▶ [WORK REQUIRED] Leave the pictures out and retype the lines from the beginning through the line with "120, .5, .003)", both ends included.

▶ [AVAILABLE DATA]
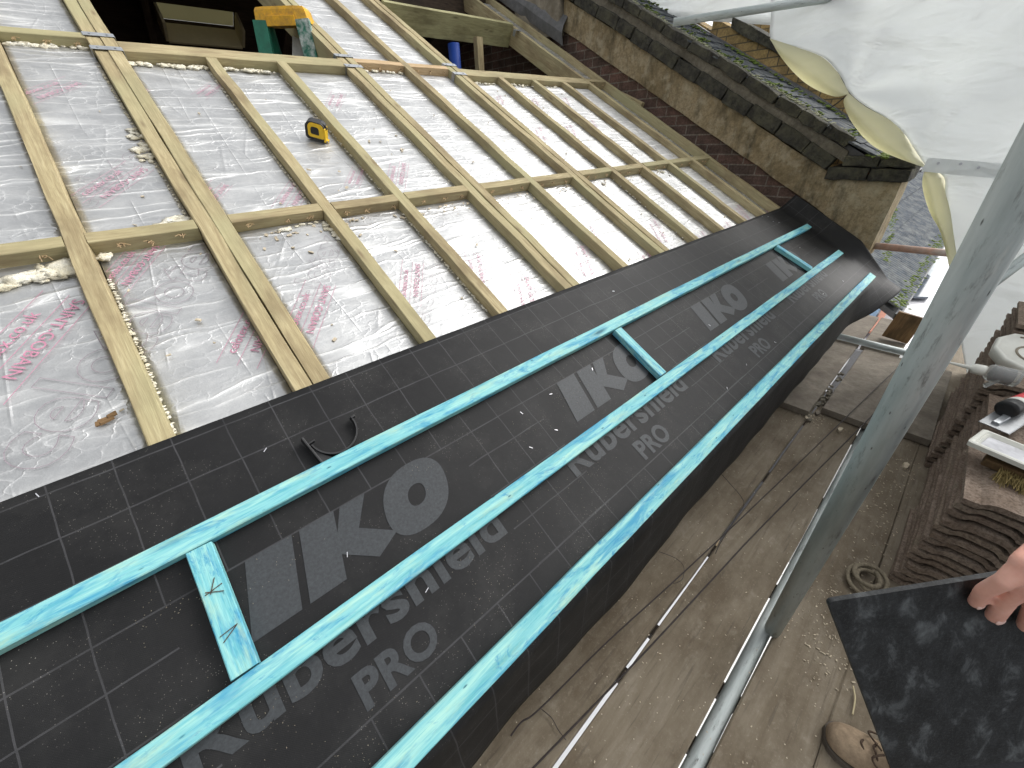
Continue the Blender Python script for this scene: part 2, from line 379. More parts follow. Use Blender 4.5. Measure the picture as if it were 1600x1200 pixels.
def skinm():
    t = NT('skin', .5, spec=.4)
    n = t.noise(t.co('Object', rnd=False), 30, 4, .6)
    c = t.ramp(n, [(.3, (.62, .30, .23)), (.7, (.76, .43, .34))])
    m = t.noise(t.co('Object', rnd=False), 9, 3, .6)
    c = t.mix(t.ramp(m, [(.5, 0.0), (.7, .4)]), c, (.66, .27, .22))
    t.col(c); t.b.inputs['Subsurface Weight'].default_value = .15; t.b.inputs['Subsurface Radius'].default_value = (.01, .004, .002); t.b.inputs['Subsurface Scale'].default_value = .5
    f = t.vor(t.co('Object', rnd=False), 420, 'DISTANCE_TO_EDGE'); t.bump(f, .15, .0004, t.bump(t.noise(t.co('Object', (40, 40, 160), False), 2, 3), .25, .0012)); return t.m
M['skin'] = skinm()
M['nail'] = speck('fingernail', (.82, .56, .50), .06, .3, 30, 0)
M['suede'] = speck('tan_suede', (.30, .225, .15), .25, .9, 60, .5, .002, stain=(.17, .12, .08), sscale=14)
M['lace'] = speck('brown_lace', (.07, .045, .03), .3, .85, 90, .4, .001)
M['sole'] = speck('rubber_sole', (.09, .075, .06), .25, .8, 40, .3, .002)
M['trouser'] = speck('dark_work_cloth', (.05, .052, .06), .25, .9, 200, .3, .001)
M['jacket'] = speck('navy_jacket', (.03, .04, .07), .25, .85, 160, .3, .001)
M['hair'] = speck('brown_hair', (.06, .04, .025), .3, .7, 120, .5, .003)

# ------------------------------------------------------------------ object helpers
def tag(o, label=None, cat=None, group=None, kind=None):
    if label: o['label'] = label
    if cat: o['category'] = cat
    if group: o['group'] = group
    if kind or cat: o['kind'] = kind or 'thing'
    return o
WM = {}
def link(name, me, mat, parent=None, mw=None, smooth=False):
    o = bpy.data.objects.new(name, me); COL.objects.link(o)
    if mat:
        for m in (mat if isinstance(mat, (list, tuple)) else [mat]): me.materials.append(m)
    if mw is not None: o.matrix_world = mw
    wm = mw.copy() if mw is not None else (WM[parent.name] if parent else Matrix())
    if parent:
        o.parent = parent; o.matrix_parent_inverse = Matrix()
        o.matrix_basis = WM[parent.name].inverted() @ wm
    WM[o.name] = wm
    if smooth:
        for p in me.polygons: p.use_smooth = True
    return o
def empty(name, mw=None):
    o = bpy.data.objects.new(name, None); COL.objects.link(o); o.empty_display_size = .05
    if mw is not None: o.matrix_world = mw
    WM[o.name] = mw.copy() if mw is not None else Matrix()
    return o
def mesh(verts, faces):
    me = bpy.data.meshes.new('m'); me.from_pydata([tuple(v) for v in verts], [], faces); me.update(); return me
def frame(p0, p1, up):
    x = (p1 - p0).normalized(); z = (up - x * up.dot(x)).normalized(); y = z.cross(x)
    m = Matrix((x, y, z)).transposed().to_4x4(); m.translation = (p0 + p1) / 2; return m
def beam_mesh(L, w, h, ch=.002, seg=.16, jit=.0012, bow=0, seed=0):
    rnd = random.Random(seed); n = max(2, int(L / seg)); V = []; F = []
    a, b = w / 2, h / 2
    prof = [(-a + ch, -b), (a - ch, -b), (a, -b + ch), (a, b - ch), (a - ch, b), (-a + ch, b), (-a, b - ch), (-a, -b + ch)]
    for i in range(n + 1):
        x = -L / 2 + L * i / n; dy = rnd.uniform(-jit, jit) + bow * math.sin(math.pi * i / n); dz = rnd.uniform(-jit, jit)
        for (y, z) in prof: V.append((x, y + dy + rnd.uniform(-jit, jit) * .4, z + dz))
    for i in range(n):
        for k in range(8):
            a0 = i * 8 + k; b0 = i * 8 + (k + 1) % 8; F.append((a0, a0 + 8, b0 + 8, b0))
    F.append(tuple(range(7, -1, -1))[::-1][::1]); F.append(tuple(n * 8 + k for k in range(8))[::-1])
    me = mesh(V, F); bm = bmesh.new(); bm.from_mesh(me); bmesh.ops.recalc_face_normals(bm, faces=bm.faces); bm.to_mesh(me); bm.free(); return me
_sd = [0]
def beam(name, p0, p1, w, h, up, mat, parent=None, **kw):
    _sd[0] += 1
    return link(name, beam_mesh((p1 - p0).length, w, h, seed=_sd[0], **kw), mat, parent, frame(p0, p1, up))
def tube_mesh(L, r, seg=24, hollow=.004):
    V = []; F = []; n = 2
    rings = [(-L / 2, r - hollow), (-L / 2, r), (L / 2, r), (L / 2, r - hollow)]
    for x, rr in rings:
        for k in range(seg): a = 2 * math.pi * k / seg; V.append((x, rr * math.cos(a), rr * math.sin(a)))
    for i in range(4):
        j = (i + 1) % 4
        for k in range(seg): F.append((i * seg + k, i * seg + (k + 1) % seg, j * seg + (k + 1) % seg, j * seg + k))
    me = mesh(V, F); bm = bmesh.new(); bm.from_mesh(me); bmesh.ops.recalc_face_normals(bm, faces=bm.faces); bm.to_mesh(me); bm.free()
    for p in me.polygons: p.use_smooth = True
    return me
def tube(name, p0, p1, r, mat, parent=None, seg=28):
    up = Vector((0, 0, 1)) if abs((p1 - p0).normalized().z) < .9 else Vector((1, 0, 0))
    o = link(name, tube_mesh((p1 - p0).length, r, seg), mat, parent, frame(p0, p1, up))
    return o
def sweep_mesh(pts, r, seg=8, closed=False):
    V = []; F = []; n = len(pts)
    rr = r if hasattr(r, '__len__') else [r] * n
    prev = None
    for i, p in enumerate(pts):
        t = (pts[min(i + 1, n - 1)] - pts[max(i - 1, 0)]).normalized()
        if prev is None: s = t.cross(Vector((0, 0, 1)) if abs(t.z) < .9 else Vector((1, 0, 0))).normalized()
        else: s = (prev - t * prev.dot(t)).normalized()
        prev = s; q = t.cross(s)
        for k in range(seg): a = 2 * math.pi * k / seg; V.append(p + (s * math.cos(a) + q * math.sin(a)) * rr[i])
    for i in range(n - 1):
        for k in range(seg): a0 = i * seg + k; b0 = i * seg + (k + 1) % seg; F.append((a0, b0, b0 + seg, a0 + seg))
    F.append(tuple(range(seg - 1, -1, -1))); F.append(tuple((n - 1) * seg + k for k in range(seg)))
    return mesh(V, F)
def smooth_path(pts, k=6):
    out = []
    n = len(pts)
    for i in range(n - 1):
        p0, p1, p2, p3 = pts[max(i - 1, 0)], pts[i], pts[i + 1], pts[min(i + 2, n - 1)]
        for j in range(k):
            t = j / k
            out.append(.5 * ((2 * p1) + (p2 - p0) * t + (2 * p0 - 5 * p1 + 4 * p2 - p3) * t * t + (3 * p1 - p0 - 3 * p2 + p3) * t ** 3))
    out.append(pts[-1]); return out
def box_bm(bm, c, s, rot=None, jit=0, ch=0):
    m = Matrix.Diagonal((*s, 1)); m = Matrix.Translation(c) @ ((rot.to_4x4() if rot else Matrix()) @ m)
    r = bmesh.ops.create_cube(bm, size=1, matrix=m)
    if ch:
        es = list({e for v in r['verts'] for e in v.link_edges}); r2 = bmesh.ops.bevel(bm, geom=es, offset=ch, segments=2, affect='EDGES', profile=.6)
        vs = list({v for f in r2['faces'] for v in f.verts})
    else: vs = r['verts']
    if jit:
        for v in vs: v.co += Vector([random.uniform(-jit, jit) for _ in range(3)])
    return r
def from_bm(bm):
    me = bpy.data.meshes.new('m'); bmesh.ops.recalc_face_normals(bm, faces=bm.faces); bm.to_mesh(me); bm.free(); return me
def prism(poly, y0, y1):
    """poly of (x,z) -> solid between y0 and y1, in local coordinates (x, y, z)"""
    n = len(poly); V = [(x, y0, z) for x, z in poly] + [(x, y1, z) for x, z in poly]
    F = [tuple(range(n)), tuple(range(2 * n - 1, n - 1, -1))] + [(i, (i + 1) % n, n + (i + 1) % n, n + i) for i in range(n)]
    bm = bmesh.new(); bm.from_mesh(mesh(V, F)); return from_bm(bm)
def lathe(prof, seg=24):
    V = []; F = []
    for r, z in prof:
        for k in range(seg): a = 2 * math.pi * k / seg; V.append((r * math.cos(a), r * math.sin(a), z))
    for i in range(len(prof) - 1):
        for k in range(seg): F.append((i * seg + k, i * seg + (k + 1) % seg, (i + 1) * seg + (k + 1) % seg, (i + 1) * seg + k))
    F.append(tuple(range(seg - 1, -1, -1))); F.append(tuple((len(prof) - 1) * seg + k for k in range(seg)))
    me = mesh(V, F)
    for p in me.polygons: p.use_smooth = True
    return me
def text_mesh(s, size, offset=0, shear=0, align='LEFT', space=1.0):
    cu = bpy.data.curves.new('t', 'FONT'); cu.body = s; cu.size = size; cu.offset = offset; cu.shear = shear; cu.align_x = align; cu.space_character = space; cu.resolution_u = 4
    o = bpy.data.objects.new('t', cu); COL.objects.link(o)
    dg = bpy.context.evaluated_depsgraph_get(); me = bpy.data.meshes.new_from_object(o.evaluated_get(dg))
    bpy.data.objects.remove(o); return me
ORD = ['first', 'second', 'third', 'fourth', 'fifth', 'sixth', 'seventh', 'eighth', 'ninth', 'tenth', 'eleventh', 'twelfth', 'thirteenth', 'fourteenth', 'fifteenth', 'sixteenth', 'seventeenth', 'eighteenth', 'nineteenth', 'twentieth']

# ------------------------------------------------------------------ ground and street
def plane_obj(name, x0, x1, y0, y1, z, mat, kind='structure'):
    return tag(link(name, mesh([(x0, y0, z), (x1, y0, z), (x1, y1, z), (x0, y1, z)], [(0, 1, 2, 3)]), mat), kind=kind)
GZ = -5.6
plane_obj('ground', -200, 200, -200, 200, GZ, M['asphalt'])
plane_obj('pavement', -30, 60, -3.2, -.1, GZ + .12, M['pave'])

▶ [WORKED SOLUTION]
Continue the Blender Python script for this scene: part 2, from line 379. More parts follow. Use Blender 4.5. Measure the picture as if it were 1600x1200 pixels.
def skinm():
    t = NT('skin', .5, spec=.4)
    n = t.noise(t.co('Object', rnd=False), 30, 4, .6)
    c = t.ramp(n, [(.3, (.62, .30, .23)), (.7, (.76, .43, .34))])
    m = t.noise(t.co('Object', rnd=False), 9, 3, .6)
    c = t.mix(t.ramp(m, [(.5, 0.0), (.7, .4)]), c, (.66, .27, .22))
    t.col(c); t.b.inputs['Subsurface Weight'].default_value = .15; t.b.inputs['Subsurface Radius'].default_value = (.01, .004, .002); t.b.inputs['Subsurface Scale'].default_value = .5
    f = t.vor(t.co('Object', rnd=False), 420, 'DISTANCE_TO_EDGE'); t.bump(f, .15, .0004, t.bump(t.noise(t.co('Object', (40, 40, 160), False), 2, 3), .25, .0012)); return t.m
M['skin'] = skinm()
M['nail'] = speck('fingernail', (.82, .56, .50), .06, .3, 30, 0)
M['suede'] = speck('tan_suede', (.30, .225, .15), .25, .9, 60, .5, .002, stain=(.17, .12, .08), sscale=14)
M['lace'] = speck('brown_lace', (.07, .045, .03), .3, .85, 90, .4, .001)
M['sole'] = speck('rubber_sole', (.09, .075, .06), .25, .8, 40, .3, .002)
M['trouser'] = speck('dark_work_cloth', (.05, .052, .06), .25, .9, 200, .3, .001)
M['jacket'] = speck('navy_jacket', (.03, .04, .07), .25, .85, 160, .3, .001)
M['hair'] = speck('brown_hair', (.06, .04, .025), .3, .7, 120, .5, .003)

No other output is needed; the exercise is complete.